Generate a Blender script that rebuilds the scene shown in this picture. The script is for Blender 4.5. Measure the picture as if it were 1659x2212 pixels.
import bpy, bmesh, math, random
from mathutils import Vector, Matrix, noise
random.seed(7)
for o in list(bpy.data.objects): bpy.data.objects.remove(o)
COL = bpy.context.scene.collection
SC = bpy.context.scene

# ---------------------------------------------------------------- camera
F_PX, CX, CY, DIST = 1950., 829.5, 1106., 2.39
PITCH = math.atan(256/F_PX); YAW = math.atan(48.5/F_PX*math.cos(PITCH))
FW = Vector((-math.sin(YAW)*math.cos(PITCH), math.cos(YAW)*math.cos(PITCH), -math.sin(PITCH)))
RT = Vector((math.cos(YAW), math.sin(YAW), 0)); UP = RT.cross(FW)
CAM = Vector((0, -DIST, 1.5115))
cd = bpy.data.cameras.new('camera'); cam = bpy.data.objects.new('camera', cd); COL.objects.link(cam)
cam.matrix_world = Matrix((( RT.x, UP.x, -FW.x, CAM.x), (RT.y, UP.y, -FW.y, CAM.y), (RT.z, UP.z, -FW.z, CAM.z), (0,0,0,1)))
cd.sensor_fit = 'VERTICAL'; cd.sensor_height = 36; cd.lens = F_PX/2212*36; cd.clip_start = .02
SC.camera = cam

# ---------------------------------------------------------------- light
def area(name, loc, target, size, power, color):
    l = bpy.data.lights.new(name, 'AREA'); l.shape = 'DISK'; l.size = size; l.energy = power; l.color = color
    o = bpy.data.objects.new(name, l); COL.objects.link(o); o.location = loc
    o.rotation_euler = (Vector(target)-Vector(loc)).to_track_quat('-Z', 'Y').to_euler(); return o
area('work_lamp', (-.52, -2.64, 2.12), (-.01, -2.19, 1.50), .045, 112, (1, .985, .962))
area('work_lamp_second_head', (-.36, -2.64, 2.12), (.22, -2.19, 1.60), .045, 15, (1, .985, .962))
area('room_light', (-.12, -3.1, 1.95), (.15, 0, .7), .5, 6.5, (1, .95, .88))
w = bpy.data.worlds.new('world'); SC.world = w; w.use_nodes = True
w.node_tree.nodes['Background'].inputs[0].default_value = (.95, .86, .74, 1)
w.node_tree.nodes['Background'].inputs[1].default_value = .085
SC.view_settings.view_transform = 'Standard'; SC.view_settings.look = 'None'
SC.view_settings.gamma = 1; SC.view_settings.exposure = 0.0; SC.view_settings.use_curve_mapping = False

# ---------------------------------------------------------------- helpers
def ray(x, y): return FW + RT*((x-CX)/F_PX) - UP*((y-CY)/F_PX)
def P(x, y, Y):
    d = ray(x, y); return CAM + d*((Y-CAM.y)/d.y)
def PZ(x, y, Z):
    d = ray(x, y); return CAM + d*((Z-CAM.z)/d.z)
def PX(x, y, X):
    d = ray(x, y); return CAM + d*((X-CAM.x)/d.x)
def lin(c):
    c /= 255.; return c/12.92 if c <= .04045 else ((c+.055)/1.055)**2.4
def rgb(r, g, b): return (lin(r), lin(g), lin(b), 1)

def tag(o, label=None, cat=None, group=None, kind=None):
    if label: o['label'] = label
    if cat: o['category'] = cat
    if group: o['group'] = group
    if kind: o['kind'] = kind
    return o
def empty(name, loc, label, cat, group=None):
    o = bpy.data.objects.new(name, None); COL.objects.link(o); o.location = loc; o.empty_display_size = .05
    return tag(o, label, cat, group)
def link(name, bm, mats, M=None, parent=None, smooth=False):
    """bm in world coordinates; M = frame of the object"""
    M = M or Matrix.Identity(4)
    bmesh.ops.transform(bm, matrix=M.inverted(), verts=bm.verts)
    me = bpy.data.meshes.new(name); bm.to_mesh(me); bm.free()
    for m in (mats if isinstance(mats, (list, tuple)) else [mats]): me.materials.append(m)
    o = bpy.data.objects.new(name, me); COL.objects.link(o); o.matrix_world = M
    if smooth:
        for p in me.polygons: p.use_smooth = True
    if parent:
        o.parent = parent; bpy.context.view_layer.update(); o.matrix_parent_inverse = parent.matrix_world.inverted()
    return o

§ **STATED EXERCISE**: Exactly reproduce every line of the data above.

§ **RESULT OF THE EXERCISE**:
Generate a Blender script that rebuilds the scene shown in this picture. The script is for Blender 4.5. Measure the picture as if it were 1659x2212 pixels.
import bpy, bmesh, math, random
from mathutils import Vector, Matrix, noise
random.seed(7)
for o in list(bpy.data.objects): bpy.data.objects.remove(o)
COL = bpy.context.scene.collection
SC = bpy.context.scene

# ---------------------------------------------------------------- camera
F_PX, CX, CY, DIST = 1950., 829.5, 1106., 2.39
PITCH = math.atan(256/F_PX); YAW = math.atan(48.5/F_PX*math.cos(PITCH))
FW = Vector((-math.sin(YAW)*math.cos(PITCH), math.cos(YAW)*math.cos(PITCH), -math.sin(PITCH)))
RT = Vector((math.cos(YAW), math.sin(YAW), 0)); UP = RT.cross(FW)
CAM = Vector((0, -DIST, 1.5115))
cd = bpy.data.cameras.new('camera'); cam = bpy.data.objects.new('camera', cd); COL.objects.link(cam)
cam.matrix_world = Matrix((( RT.x, UP.x, -FW.x, CAM.x), (RT.y, UP.y, -FW.y, CAM.y), (RT.z, UP.z, -FW.z, CAM.z), (0,0,0,1)))
cd.sensor_fit = 'VERTICAL'; cd.sensor_height = 36; cd.lens = F_PX/2212*36; cd.clip_start = .02
SC.camera = cam

# ---------------------------------------------------------------- light
def area(name, loc, target, size, power, color):
    l = bpy.data.lights.new(name, 'AREA'); l.shape = 'DISK'; l.size = size; l.energy = power; l.color = color
    o = bpy.data.objects.new(name, l); COL.objects.link(o); o.location = loc
    o.rotation_euler = (Vector(target)-Vector(loc)).to_track_quat('-Z', 'Y').to_euler(); return o
area('work_lamp', (-.52, -2.64, 2.12), (-.01, -2.19, 1.50), .045, 112, (1, .985, .962))
area('work_lamp_second_head', (-.36, -2.64, 2.12), (.22, -2.19, 1.60), .045, 15, (1, .985, .962))
area('room_light', (-.12, -3.1, 1.95), (.15, 0, .7), .5, 6.5, (1, .95, .88))
w = bpy.data.worlds.new('world'); SC.world = w; w.use_nodes = True
w.node_tree.nodes['Background'].inputs[0].default_value = (.95, .86, .74, 1)
w.node_tree.nodes['Background'].inputs[1].default_value = .085
SC.view_settings.view_transform = 'Standard'; SC.view_settings.look = 'None'
SC.view_settings.gamma = 1; SC.view_settings.exposure = 0.0; SC.view_settings.use_curve_mapping = False

# ---------------------------------------------------------------- helpers
def ray(x, y): return FW + RT*((x-CX)/F_PX) - UP*((y-CY)/F_PX)
def P(x, y, Y):
    d = ray(x, y); return CAM + d*((Y-CAM.y)/d.y)
def PZ(x, y, Z):
    d = ray(x, y); return CAM + d*((Z-CAM.z)/d.z)
def PX(x, y, X):
    d = ray(x, y); return CAM + d*((X-CAM.x)/d.x)
def lin(c):
    c /= 255.; return c/12.92 if c <= .04045 else ((c+.055)/1.055)**2.4
def rgb(r, g, b): return (lin(r), lin(g), lin(b), 1)

def tag(o, label=None, cat=None, group=None, kind=None):
    if label: o['label'] = label
    if cat: o['category'] = cat
    if group: o['group'] = group
    if kind: o['kind'] = kind
    return o
def empty(name, loc, label, cat, group=None):
    o = bpy.data.objects.new(name, None); COL.objects.link(o); o.location = loc; o.empty_display_size = .05
    return tag(o, label, cat, group)
def link(name, bm, mats, M=None, parent=None, smooth=False):
    """bm in world coordinates; M = frame of the object"""
    M = M or Matrix.Identity(4)
    bmesh.ops.transform(bm, matrix=M.inverted(), verts=bm.verts)
    me = bpy.data.meshes.new(name); bm.to_mesh(me); bm.free()
    for m in (mats if isinstance(mats, (list, tuple)) else [mats]): me.materials.append(m)
    o = bpy.data.objects.new(name, me); COL.objects.link(o); o.matrix_world = M
    if smooth:
        for p in me.polygons: p.use_smooth = True
    if parent:
        o.parent = parent; bpy.context.view_layer.update(); o.matrix_parent_inverse = parent.matrix_world.inverted()
    return o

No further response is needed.